The strike plate is attached to the door frame. The metal bolt of the door lock slides into the strike plate to secure the door to the door frame. Heavy duty strike plates, installed with long screws (ideally, at least 3″), offer good resistance against force. Strike plates and boxes should be installed with screws long enough to reach the stud behind the jamb.

Replace weak strike plate with High Security Strike Plate.  Fasten with long screws.  This will also strengthen the frame system. Replace weak strike plate on wood frames with High Security Strike Box.

Hinges

If an entry door swings outward, the knuckles of the hinges must be exposed and it may be possible to remove the hinge pins to gain entry. One solution to this problem is to replace hinges that have removable pins with hinges having non-removable pins (available at hardware stores).

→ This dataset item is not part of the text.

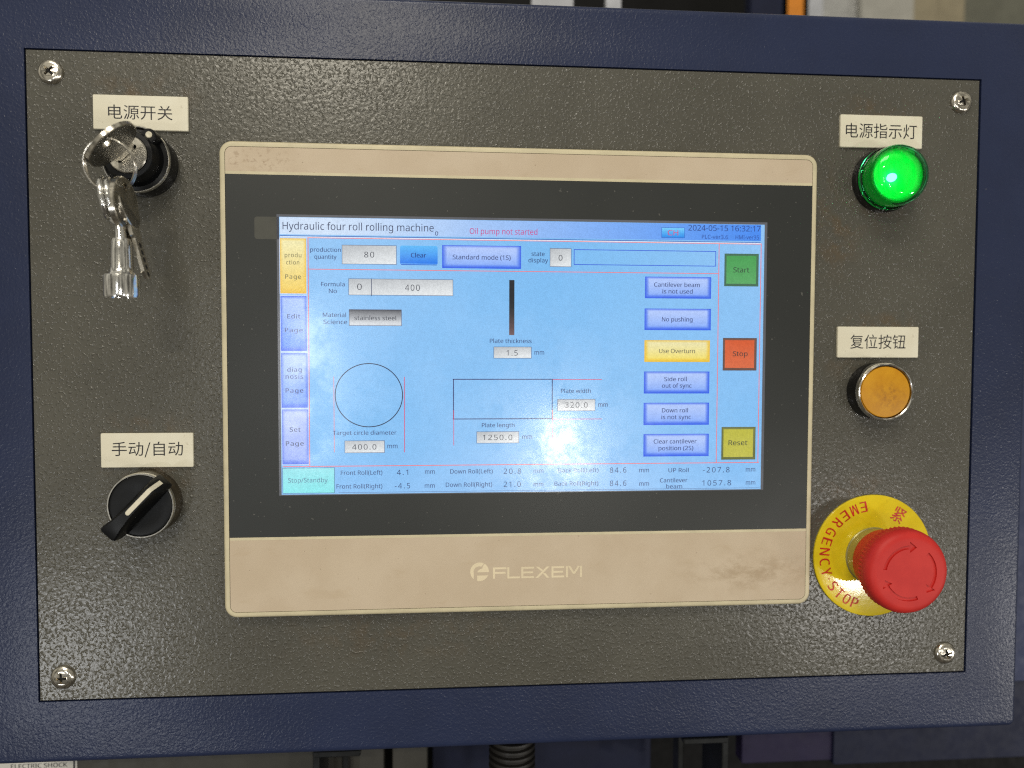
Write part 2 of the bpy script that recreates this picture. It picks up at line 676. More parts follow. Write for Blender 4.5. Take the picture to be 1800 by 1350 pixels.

Another solution is to remove the two opposing screws (door and frame side) from the top and bottom hinges. Then insert a large finishing nail in the screw hole on the frame side, but do not hammer the nail in all the way; instead leave the head of the nail exposed ¼” to ½” above the surface of the hinge. Close the door slowly and insure the exposed nail meets and extends into the screw hold on the opposite hinge.

Sliding Glass Doors

Sliding glass doors (sometimes referred to as acacia doors) are easy for a burglar to enter if no remedial action is taken. Often, the door panels can simply be lifted out of the tracks. To deal with this problem, open the active door and install a number of wood screws in the track, allowing the screw to project down 3/8″ to 1/2″ or so. Slide the door closed, making sure the extended screws pass freely over the top rail of the door. Now try to lift the door from the track; upward movement should be stopped by the screws before the door can clear the bottom track.

Once the door has been secured from lifting, an auxiliary lock is needed because more than likely, the standard lock supplied with the door is nothing more than a small hook bolt that can easily be forced open. Locking bars (commonly called the “Charlie Bar”) are ideal for this purpose; but a length of dowel —— an old broom or mop handle, for example —— can also be placed in the bottom track to keep the door from being pushed open. The dowel should be cut to a length so it fits snugly in the track between the wall and the door frame. If ventilation is needed, another dowel could be cut a few inches shorter to permit the sliding door to be opened no greater that six (6) inches. There are also a number of commercially produced locking devices for sliding glass doors. Those operated by keys are recommended for better security.

Garage Doors

The failure to close and lock the garage door often presents the most serious security problem in the home. This should always be emphasized to the homeowner. The following are a series of recommendations related to garage door security:

  • The garage door should be locked at all times (even when the occupant is at home);
  • Overhead track operated doors are best secured with electronic door openers. They should be of the type that can be disconnected from inside the garage in the event the home is unoccupied for long periods of time;
  • A good case hardened padlock on which both ends of the shackle engage, should be used to secure the garage door;
  • For garage doors with overhead tracking, drill holes into the track above a roller with a pin or padlock inserted through the slot;
  • For garage doors that are counter-balanced, secure with two case-hardened hasps and padlocks bolted onto both sides of the door;
  • For garage doors that have a double out swing, mount heavy duty slide bolts to the inside of one door at the top and bottom to make it stationary. A case hardened hasp and padlock can then be bolted on to secure the active door to the inactive door;
  • The door leading from the garage into the home should be a solid wood or metal core door and should have a good quality deadbolt lock on it;
  • If a garage door has a “doggie door,” this can be a means of access for a burglar;
  • Homeowners should be cautioned not to leave garage door openers in vehicles parked outside, as they  can obviously be used for easy access into the garage.